The literal definition of a boundary is “a line that marks the limit of an area.”
Your own personal boundaries are limits that you set for yourself with your relationships and relationship that you have with yourself.
Boundaries are what keeps us feeling safe in our relationships. When you were younger, you were likely taught personal boundaries; perhaps in the form of what is a good touch or bad touch, how and why you shouldn’t hit or throw things when you were upset. Those were boundaries, also known as protective factors that kept you safe. As you grew older, somewhere along the way something changed.
As adults, we get to define our own set of limits and rules in a way that creates healthy relationships.
So, how do you know if you have healthy boundaries? Here are some signs that your boundaries might be porous.
You often Feel afraid to say no in avoidance of making others upset or in fear of appearing unreliable or undependable.

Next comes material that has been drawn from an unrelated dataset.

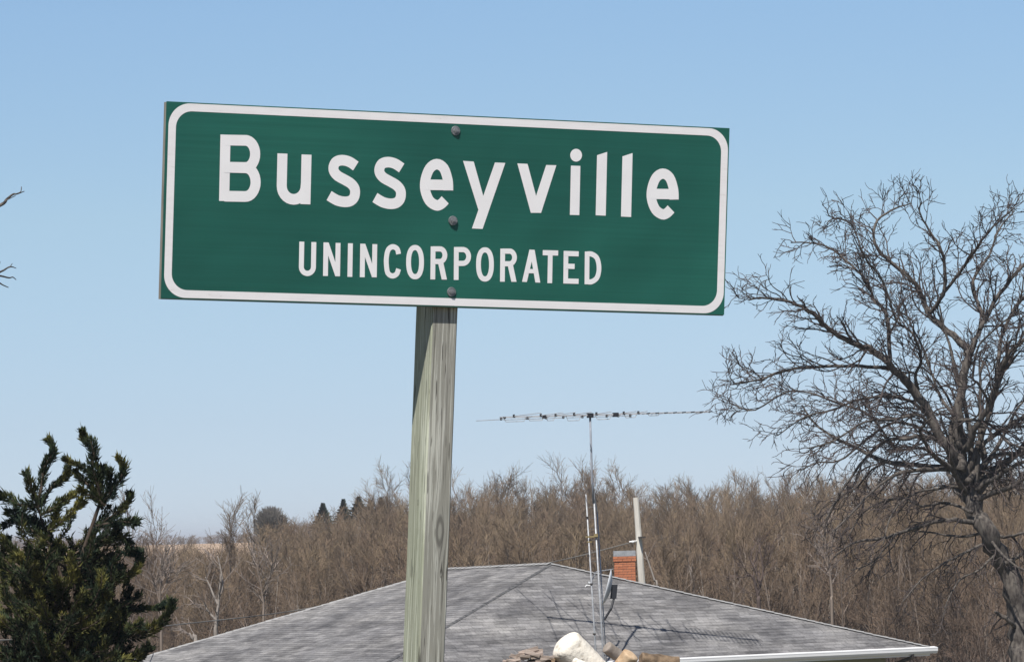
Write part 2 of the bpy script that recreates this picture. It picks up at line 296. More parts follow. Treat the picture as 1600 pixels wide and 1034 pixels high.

You may find that you often feel resentful or taken advantage of because too much is asked of you.
Perhaps you find that you agree often in order to keep the peace instead of expressing how you feel.
Or perhaps you feel that your proximity to someone means that you share any and everything and take it personal when they decide not to share.
Assuming that others do not hold you in high regard if they set boundaries with you.
Did you know that having porous or unhealthy boundaries can impact your self esteem?
If you identify with some of the traits of having porous boundaries; consider reflecting on where that came from. Did everyone share everything in the family?
It’s very possible to develop unhealthy boundaries. The more aware you are of porous boundaries, you can start to take steps to change them.